KASABIAN 'Algorithms'

Published on 29 September 2023 at 12:44

By Paul Laird

Author of "The Birth And Impact Of Britpop: Mis-Shapes, Scenesters And Insatiable Ones"

 

When I was 21 I started a band. 

Didn’t we all. 

We had a name. 

A really terrible name. 

The Persuaders. 

 

We took our name from the 1970’s action comedy series of the same name. It felt very…Britpop. 

 

The show starred Roger Moore and Tony Curtis

The show title was actually The Persuaders! 

 

But even I wasn’t a big enough prick to put an exclamation mark in my band name. We didn’t play a gig. 
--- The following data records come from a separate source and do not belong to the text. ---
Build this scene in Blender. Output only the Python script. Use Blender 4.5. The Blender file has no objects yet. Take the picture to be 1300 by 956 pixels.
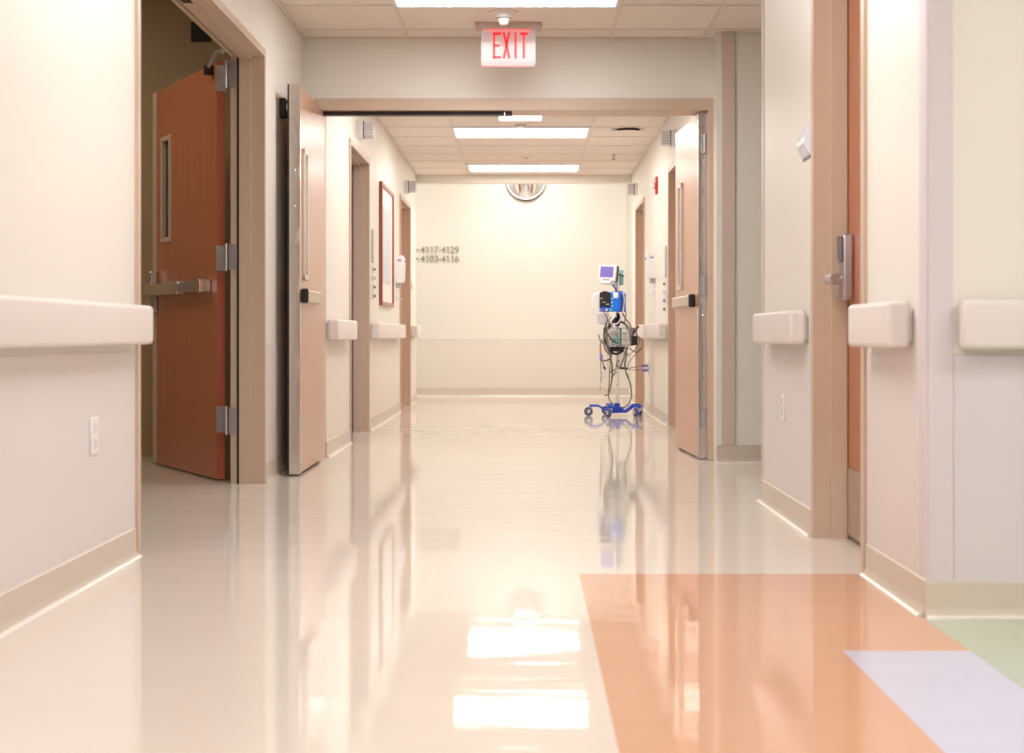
import bpy, math, random
from mathutils import Vector, Matrix
random.seed(4)
S = bpy.context.scene
C = S.collection
PI = math.pi
EYE = 0.8
ZC = 2.68            # corridor ceiling height
ROOT = {}

# ------------------------------------------------------------------ materials
def srgb(r, g, b):
    f = lambda c: (c/255/12.92) if c/255 <= .04045 else ((c/255+.055)/1.055)**2.4
    return (f(r), f(g), f(b), 1)
def mat(name, col, rough=.5, metal=0, spec=.5, coat=0, emit=None, estr=0, alpha=1, trans=0, bump=None, var=None):
    m = bpy.data.materials.new(name); m.use_nodes = True
    nt = m.node_tree; b = nt.nodes['Principled BSDF']
    b.inputs['Base Color'].default_value = col
    b.inputs['Roughness'].default_value = rough
    b.inputs['Metallic'].default_value = metal
    b.inputs['Specular IOR Level'].default_value = spec
    b.inputs['Coat Weight'].default_value = coat
    b.inputs['Coat Roughness'].default_value = .3
    b.inputs['Alpha'].default_value = alpha
    b.inputs['Transmission Weight'].default_value = trans
    if emit: b.inputs['Emission Color'].default_value = emit; b.inputs['Emission Strength'].default_value = estr
    g = nt.nodes.new('ShaderNodeNewGeometry')
    if var:   # (scale xyz, amount) gentle tone variation of the surface itself
        mp = nt.nodes.new('ShaderNodeMapping'); mp.inputs['Scale'].default_value = var[0]
        n = nt.nodes.new('ShaderNodeTexNoise'); n.inputs['Scale'].default_value = 1; n.inputs['Detail'].default_value = 5
        hs = nt.nodes.new('ShaderNodeMixRGB'); hs.blend_type = 'MIX'
        hs.inputs[1].default_value = tuple(c*(1-var[1]) for c in col[:3])+(1,)
        hs.inputs[2].default_value = tuple(min(1, c*(1+var[1])) for c in col[:3])+(1,)
        nt.links.new(g.outputs['Position'], mp.inputs['Vector']); nt.links.new(mp.outputs[0], n.inputs['Vector'])
        nt.links.new(n.outputs['Fac'], hs.inputs[0]); nt.links.new(hs.outputs[0], b.inputs['Base Color'])
    if bump:  # (scale xyz, strength, distance)
        mp = nt.nodes.new('ShaderNodeMapping'); mp.inputs['Scale'].default_value = bump[0]
        n = nt.nodes.new('ShaderNodeTexNoise'); n.inputs['Scale'].default_value = 1; n.inputs['Detail'].default_value = 2
        bm = nt.nodes.new('ShaderNodeBump'); bm.inputs['Strength'].default_value = bump[1]; bm.inputs['Distance'].default_value = bump[2]
        nt.links.new(g.outputs['Position'], mp.inputs['Vector']); nt.links.new(mp.outputs[0], n.inputs['Vector'])
        nt.links.new(n.outputs['Fac'], bm.inputs['Height']); nt.links.new(bm.outputs[0], b.inputs['Normal'])
    return m
M = {}
M['paint']   = mat('wall_paint', srgb(235,230,221), .42, var=((.6,.6,.6),.02), bump=((140,140,140),.04,.002))
M['sheet']   = mat('wainscot_vinyl', srgb(227,219,217), .45, var=((3,3,1),.015))
M['sheetb']  = mat('wainscot_vinyl_beige', srgb(230,222,210), .45, var=((3,3,1),.015))
M['dim']     = mat('room_paint', srgb(176,150,116), .6, var=((1,1,1),.03))
M['base']    = mat('cove_base_vinyl', srgb(212,199,184), .35, var=((2,2,2),.02))
M['glint']    = mat('floor_edge_glint', srgb(238,232,224), .15, var=((2,2,2),.01))  # highlight line at the floor edge, put into a pale glossy strip
M['frame']   = mat('door_frame_paint', srgb(206,182,160), .38, var=((1,1,1),.015))
M['guard']   = mat('corner_guard_vinyl', srgb(220,212,216), .4, var=((2,2,.5),.01))
M['guardp']  = mat('pink_guard_vinyl', srgb(212,194,184), .4, var=((2,2,.5),.01))
M['rail']    = mat('rail_vinyl', srgb(230,221,217), .38, var=((2,2,2),.01))
M['ceil']    = mat('ceiling_tile', srgb(236,225,213), .85, var=((30,30,30),.03), bump=((220,220,220),.2,.002))
M['tbar']    = mat('ceiling_grid_metal', srgb(226,211,199), .5, var=((2,2,2),.01))
M['wood']    = mat('door_wood', srgb(184,110,74), .42, coat=.8, var=((42,42,1.4),.24))
M['wood_glare']  = mat('glare_washed_wood', srgb(188,138,108), .42, coat=.8, var=((42,42,1.4),.18))  # door wood lightened, glare on the two leaves put into its colour
M['wood_dk'] = mat('door_edge_wood', srgb(178,92,66), .4, var=((60,60,2),.12))
M['steel']   = mat('brushed_steel', srgb(222,216,212), .27, metal=1, var=((60,60,3),.05), bump=((16,16,7),.35,.012))
M['chrome']  = mat('chrome', srgb(225,222,225), .16, metal=1, var=((9,9,9),.02))
M['satin']   = mat('satin_metal', srgb(196,192,198), .34, metal=.85, var=((9,9,9),.03))
M['bar']     = mat('bar_metal', srgb(206,194,176), .4, metal=.6, var=((6,6,60),.03))
M['black']   = mat('black_plastic', srgb(26,22,24), .5, var=((9,9,9),.1))
M['dbrown']  = mat('dark_bronze_metal', srgb(48,32,30), .45, metal=.3, var=((9,9,9),.1))
M['white']   = mat('white_plastic', srgb(240,238,238), .35, var=((5,5,5),.01))
M['white2']  = mat('lens_plastic', srgb(226,222,226), .3, var=((5,5,5),.01))
M['lgray']   = mat('grey_plastic', srgb(196,192,196), .4, var=((5,5,5),.03))
M['gray']    = mat('slot_grey', srgb(120,114,116), .5, var=((5,5,5),.03))
M['red']     = mat('red_plastic', srgb(205,44,44), .35, var=((5,5,5),.03))
M['blue']    = mat('cart_blue', srgb(28,72,206), .35, var=((9,9,9),.05))
M['bluel']   = mat('monitor_blue', srgb(20,120,240), .35, var=((9,9,9),.04))
M['navy']    = mat('caster_navy', srgb(72,80,128), .5, var=((9,9,9),.08))
M['bluegr']  = mat('bluish_door_paint', srgb(120,112,150), .4, var=((2,2,2),.03))
M['teal']    = mat('teal_plastic', srgb(150,196,196), .35, var=((9,9,9),.04))
M['purple']  = mat('violet_plastic', srgb(132,120,200), .4, var=((9,9,9),.04))
M['orange']  = mat('orange_plastic', srgb(214,140,80), .4, var=((9,9,9),.04))
M['green']   = mat('green_plastic', srgb(30,160,110), .4, var=((9,9,9),.04))
M['cable']   = mat('grey_cable', srgb(128,118,112), .45, var=((20,20,20),.08))
M['cabled']  = mat('dark_cable', srgb(58,50,50), .45, var=((20,20,20),.08))
M['cablew']  = mat('white_cable', srgb(214,210,208), .4, var=((20,20,20),.04))
M['screen']  = mat('lilac_screen', srgb(120,104,176), .25, emit=srgb(160,140,220), estr=.2, var=((9,9,9),.02))
M['dscreen'] = mat('dark_screen', srgb(34,32,36), .2, var=((30,30,30),.2))
M['bag']     = mat('milky_plastic_bag', srgb(238,236,244), .3, trans=.35, bump=((40,40,40),.4,.01))
M['print']   = mat('print_paper', srgb(200,207,212), .4, var=((3,6,6),.07))
M['matb']    = mat('picture_mat', srgb(238,236,228), .6, var=((3,3,3),.01))
M['pframe']  = mat('picture_frame_wood', srgb(160,84,58), .35, coat=.3, var=((40,2,40),.14))
M['sign']    = mat('sign_letter_grey', srgb(158,154,146), .5, var=((5,5,5),.03))
M['plaque']  = mat('plaque_blue_grey', srgb(232,236,246), .25, var=((5,5,5),.03))
M['mirror']  = mat('mirror_glass', srgb(235,238,240), .03, metal=1, var=((3,3,3),.005))
M['vent']    = mat('vent_dark', srgb(40,34,30), .6, var=((9,9,9),.1))
M['acryl']   = mat('clear_acrylic', srgb(226,216,218), .08, alpha=.6, emit=srgb(255,215,205), estr=.08, var=((3,3,3),.005))
M['filmw']   = mat('white_sign_panel', srgb(250,248,252), .3, emit=srgb(255,250,255), estr=.5, var=((3,3,3),.005))
M['exitred'] = mat('lit_red_letter', srgb(230,20,30), .3, emit=srgb(255,30,40), estr=.9, var=((3,3,3),.01))
M['exitedge']= mat('lit_pink_edge', srgb(240,140,140), .3, emit=srgb(255,120,125), estr=.6, var=((3,3,3),.01))
M['lampfill'] = mat('added_fill_diffuser', srgb(250,245,235), .5, emit=(1,.9,.75,1), estr=9, var=((3,3,3),.005))  # glow of the lamp added to lift the side room
M['housing'] = mat('sign_housing', srgb(206,184,176), .4, var=((3,3,3),.01))
M['lamp']    = mat('lit_diffuser', srgb(250,250,250), .5, emit=(1,.98,.975,1), estr=11, var=((3,3,3),.005))
M['lampr'] = mat('rear_diffuser', srgb(250,250,250), .5, emit=(1,.98,.985,1), estr=14, var=((3,3,3),.005))
M['lampc'] = mat('soft_diffuser', srgb(250,250,250), .5, emit=(1,.972,.925,1), estr=7.5, var=((3,3,3),.005))
M['lampf'] = mat('far_diffuser', srgb(250,250,250), .5, emit=(1,.968,.92,1), estr=13.5, var=((3,3,3),.005))
FB = dict(rough=.045, spec=.5, bump=((2.4, 6, 1), .2, .006))
M['floor']   = mat('floor_cream', srgb(229,219,208), var=((1.1,1.1,1),.02), **FB)
M['floor_o'] = mat('floor_orange', srgb(216,170,140), var=((3,3,1),.03), **FB)
M['floor_g'] = mat('floor_green', srgb(188,198,178), var=((3,3,1),.03), **FB)
M['floor_l'] = mat('floor_lilac', srgb(206,208,228), var=((3,3,1),.03), **FB)

# ------------------------------------------------------------------ mesh builder
class MB:
    def __init__(s, T=None): s.v = []; s.f = []; s.mi = []; s.T = T or Matrix.Identity(4)
    def add(s, vs, fs, mi=0):
        o = len(s.v); s.v += [s.T @ Vector(v) for v in vs]
        s.f += [[i+o for i in f] for f in fs]; s.mi += [mi]*len(fs); return s
    def box(s, x0, x1, y0, y1, z0, z1, mi=0):
        x0, x1 = sorted((x0, x1)); y0, y1 = sorted((y0, y1)); z0, z1 = sorted((z0, z1))
        v = [(x0,y0,z0),(x1,y0,z0),(x1,y1,z0),(x0,y1,z0),(x0,y0,z1),(x1,y0,z1),(x1,y1,z1),(x0,y1,z1)]
        return s.add(v, [(0,3,2,1),(4,5,6,7),(0,1,5,4),(1,2,6,5),(2,3,7,6),(3,0,4,7)], mi)
    def tube(s, pts, r, n=8, mi=0, cap=True):
        pts = [Vector(p) for p in pts]; rs = r if isinstance(r, (list, tuple)) else [r]*len(pts)
        vs = []; fs = []; prev = None
        for i, p in enumerate(pts):
            d = (pts[min(i+1, len(pts)-1)]-pts[max(i-1, 0)]).normalized()
            if prev is None:
                a = Vector((0,0,1)) if abs(d.z) < .9 else Vector((1,0,0))
                u = d.cross(a).normalized()
            else: u = (prev-d*prev.dot(d)).normalized()
            prev = u; w = d.cross(u)
            for k in range(n):
                t = 2*PI*k/n; vs.append(p+(u*math.cos(t)+w*math.sin(t))*rs[i])
        for i in range(len(pts)-1):
            for k in range(n):
                fs.append((i*n+k, i*n+(k+1) % n, (i+1)*n+(k+1) % n, (i+1)*n+k))
        if cap: fs.append(tuple(range(n))[::-1]); fs.append(tuple((len(pts)-1)*n+k for k in range(n)))
        return s.add(vs, fs, mi)
    def lathe(s, c, prof, axis='Z', n=24, mi=0):
        # prof: (radius, height) along axis from c
        vs = []; fs = []
        for (r, h) in prof:
            for k in range(n):
                t = 2*PI*k/n; a, b = max(r, 1e-5)*math.cos(t), max(r, 1e-5)*math.sin(t)
                vs.append({'Z': (c[0]+a, c[1]+b, c[2]+h), 'Y': (c[0]+a, c[1]+h, c[2]+b), 'X': (c[0]+h, c[1]+a, c[2]+b)}[axis])
        m = len(prof)
        for i in range(m-1):
            for k in range(n): fs.append((i*n+k, i*n+(k+1) % n, (i+1)*n+(k+1) % n, (i+1)*n+k))
        fs.append(tuple(range(n))[::-1]); fs.append(tuple((m-1)*n+k for k in range(n)))
        return s.add(vs, fs, mi)
    def prism(s, outline, d0, d1, axis='Y', mi=0):
        # outline of 2D points, extruded from d0 to d1 along axis
        q = lambda a, b, d: {'Y': (a, d, b), 'X': (d, a, b), 'Z': (a, b, d)}[axis]
        n = len(outline); vs = [q(a, b, d0) for a, b in outline]+[q(a, b, d1) for a, b in outline]
        fs = [tuple(range(n))[::-1], tuple(range(n, 2*n))]+[(i, (i+1) % n, n+(i+1) % n, n+i) for i in range(n)]
        return s.add(vs, fs, mi)
    def obj(s, name, m, parent=None, bevel=0, seg=2, smooth=35):
        me = bpy.data.meshes.new(name)
        vs = s.v
        if parent is not None:
            off = Vector(ROOT[parent.name]); 
        else:
            xs = [v.x for v in vs]; ys = [v.y for v in vs]; zs = [v.z for v in vs]
            off = Vector(((min(xs)+max(xs))/2, (min(ys)+max(ys))/2, min(zs)))
        me.from_pydata([tuple(v-off) for v in vs], [], s.f); me.update()
        ms = m if isinstance(m, (list, tuple)) else [m]
        for q in ms: me.materials.append(M[q])
        for p, i in zip(me.polygons, s.mi): p.material_index = i; p.use_smooth = smooth > 0
        import bmesh
        bm = bmesh.new(); bm.from_mesh(me); bmesh.ops.recalc_face_normals(bm, faces=bm.faces); bm.to_mesh(me); bm.free()
        if smooth: me.set_sharp_from_angle(angle=math.radians(smooth))
        o = bpy.data.objects.new(name, me); C.objects.link(o)
        if parent is not None: o.parent = parent; ROOT[o.name] = tuple(off)
        else: o.location = off; ROOT[o.name] = tuple(off)
        if bevel:
            b = o.modifiers.new('bevel', 'BEVEL'); b.width = bevel; b.segments = seg; b.limit_method = 'ANGLE'; b.angle_limit = math.radians(40)
            b.harden_normals = False
        return o
def thing(name, label, cat, loc, group=None, kind=None):
    o = bpy.data.objects.new(name, None); C.objects.link(o); o.location = loc; o.empty_display_size = .1
    ROOT[o.name] = tuple(loc)
    if label: o['label'] = label
    if cat: o['category'] = cat
    if group: o['group'] = group
    if kind: o['kind'] = kind
    return o
def tag(o, label, cat, group=None):
    o['label'] = label; o['category'] = cat
    if group: o['group'] = group
    return o
def struct(o, label=None, cat=None):
    o['kind'] = 'structure'
    if label: o['label'] = label
    if cat: o['category'] = cat
    return o
def kids(o): return [c for c in bpy.data.objects if c.parent == o]
def dup(root, loc, label, group=None, scale=None):
    def rec(o, par):
        c = o.copy(); C.objects.link(c); c.parent = par
        for ch in kids(o): rec(ch, c)
        return c
    r = rec(root, None); r.location = loc; r['label'] = label
    if scale: r.scale = scale
    if group: r['group'] = group
    return r
def spline(pts, n=8):
    pts = [Vector(p) for p in pts]; out = []
    P = [pts[0]*2-pts[1]]+pts+[pts[-1]*2-pts[-2]]
    for i in range(1, len(P)-2):
        for k in range(n):
            t = k/n; a, b, c, d = P[i-1], P[i], P[i+1], P[i+2]
            out.append(.5*((2*b)+(-a+c)*t+(2*a-5*b+4*c-d)*t*t+(-a+3*b-3*c+d)*t**3))
    out.append(pts[-1]); return out

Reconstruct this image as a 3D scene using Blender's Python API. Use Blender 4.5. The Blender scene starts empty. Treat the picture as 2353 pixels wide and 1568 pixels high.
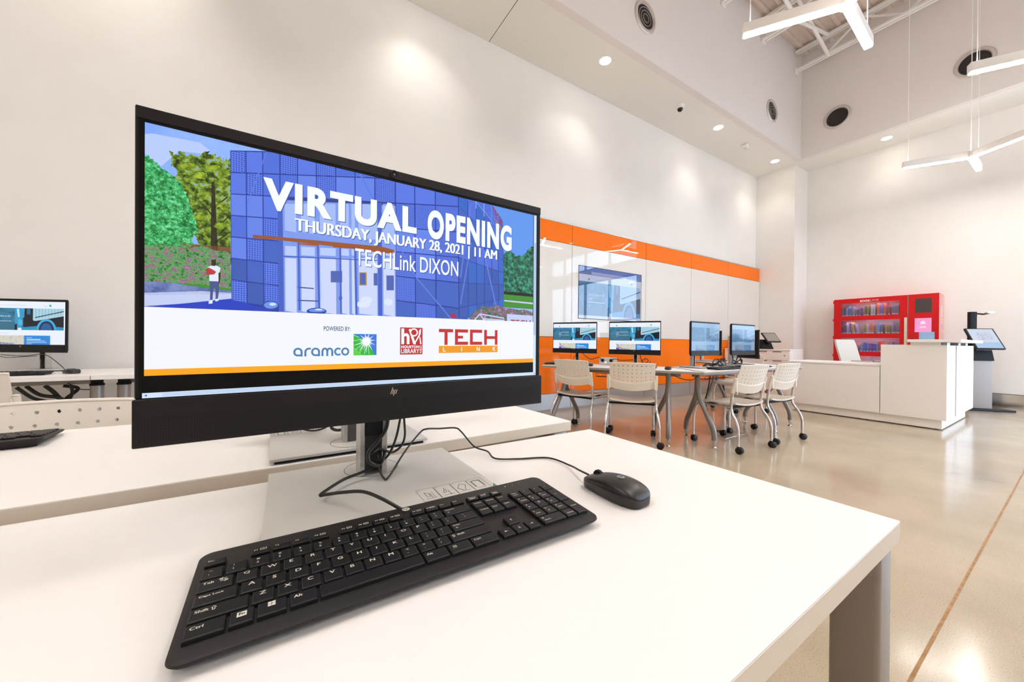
import bpy, bmesh, math, random
from mathutils import Vector, Matrix
R = math.radians
PI = math.pi
SC = bpy.context.scene
COL = SC.collection

# ------------------------------------------------------------------ camera, world, exposure
CAM_H = 0.99
YAW, PITCH, ROLL = R(32.04), R(0.023), R(0.684)
_f = Vector((math.sin(YAW) * math.cos(PITCH), math.cos(YAW) * math.cos(PITCH), math.sin(PITCH)))
_r = Vector((math.cos(YAW), -math.sin(YAW), 0))
_u = _r.cross(_f)
_r2 = _r * math.cos(ROLL) + _u * math.sin(ROLL)
_u2 = -_r * math.sin(ROLL) + _u * math.cos(ROLL)
cam_data = bpy.data.cameras.new('camera')
cam = bpy.data.objects.new('camera', cam_data)
COL.objects.link(cam)
cam_data.sensor_width = 36.0
cam_data.lens = 833.0 / 2353.0 * 36.0
cam_data.clip_start = 0.02
cam_data.clip_end = 200
_m = Matrix((_r2, _u2, -_f)).transposed().to_4x4()
_m.translation = Vector((0, 0, CAM_H))
cam.matrix_world = _m
SC.camera = cam

EXPOSURE = 1.15
SC.view_settings.view_transform = 'Standard'
SC.view_settings.look = 'None'
SC.view_settings.exposure = EXPOSURE
SC.view_settings.gamma = 1.0
SC.view_settings.use_curve_mapping = False
SC.cycles.use_denoising = True
SC.cycles.max_bounces = 10
SC.cycles.diffuse_bounces = 5
SC.cycles.glossy_bounces = 4
SC.cycles.transparent_max_bounces = 12
SC.cycles.sample_clamp_indirect = 8.0
SC.cycles.caustics_reflective = False
SC.cycles.caustics_refractive = False

SKY_STRENGTH = 3.0      # overcast daylight outside the glazing
PENDANT_EMIT = 34.0      # LED bars
DOWNLIGHT_W = 12.0       # recessed spot lamps
LENS_EMIT = 14.0
SCREEN = 0.45             # monitor brightness
world = bpy.data.worlds.new('world')
SC.world = world
world.use_nodes = True
_nt = world.node_tree
_bg = _nt.nodes['Background']
_tc = _nt.nodes.new('ShaderNodeTexCoord')
_sx = _nt.nodes.new('ShaderNodeSeparateXYZ')
_rp = _nt.nodes.new('ShaderNodeValToRGB')
_nt.links.new(_tc.outputs['Generated'], _sx.inputs[0])
_nt.links.new(_sx.outputs['Z'], _rp.inputs[0])
_nt.links.new(_rp.outputs['Color'], _bg.inputs['Color'])
_rp.color_ramp.elements[0].position = 0.0
_rp.color_ramp.elements[0].color = (0.62, 0.78, 1.0, 1)
_rp.color_ramp.elements[1].position = 0.6
_rp.color_ramp.elements[1].color = (0.55, 0.74, 1.0, 1)
_bg.inputs['Strength'].default_value = SKY_STRENGTH

# ------------------------------------------------------------------ materials
def lin(h):
    if isinstance(h, str):
        h = h.lstrip('#')
        c = [int(h[i:i + 2], 16) / 255 for i in (0, 2, 4)]
    else:
        c = h
    return tuple(x / 12.92 if x <= 0.04045 else ((x + 0.055) / 1.055) ** 2.4 for x in c)

MATS = {}
def mat(name, col, rough=0.5, metal=0.0, spec=0.5, coat=0.0, coat_rough=0.03):
    if name in MATS:
        return MATS[name]
    m = bpy.data.materials.new(name)
    m.use_nodes = True
    b = m.node_tree.nodes['Principled BSDF']
    b.inputs['Base Color'].default_value = (*lin(col), 1)
    b.inputs['Roughness'].default_value = rough
    b.inputs['Metallic'].default_value = metal
    b.inputs['Specular IOR Level'].default_value = spec
    b.inputs['Coat Weight'].default_value = coat
    b.inputs['Coat Roughness'].default_value = coat_rough
    MATS[name] = m
    return m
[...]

We didn’t write any songs. 

 

We just sort of existed for about six months. 

 

When people asked any of us what we did we would say that we were in a band. We went  everywhere together. We had this thing that we would never sit down…in the pub, in the club, at parties, always standing, and always standing together. 

 

Pretentious? 

Moi? 

It gets worse. 

 

We all carried little tins of Café Créme cigars with us…but none of us smoked. We would just  take them out at social events and hold them in a very arch, slightly camp, and utterly affected,  manner. Occasionally we would raise them to our lips as if we might be about to light them, but  we never did. 

 

One day I tried to write some lyrics for a song. 

 

The fact that nobody else in the band could actually play their instrument to any level of  competence didn’t concern me. 

 

The opening lines to that song were; “Saturday night at Caesar’s Palace, a crowded dance floor,  filled with malice.” 

 

I’m not joking. 

 

Caesar’s was the local nightclub in Kirkcaldy, the miserable, risible, coastal town where I lived  when I wasn’t away at University. It was a pit. The sort of awful NITE KLUB where awful people  gathered to dance to even more awful music. Quite how we avoided having the shit kicked out of  us more often than we did is a mystery. 

 

No musical talent. 

No songs.

A terrible name. 

 

One dreadful attempt at lyric writing that makes the sort of poetry that Adrian Mole wrote to  Pandora Braithwaite look like Keats. 

 

And yet, despite all of that, it is infinitely better than “Algorithms” by Kasabian. Go figure.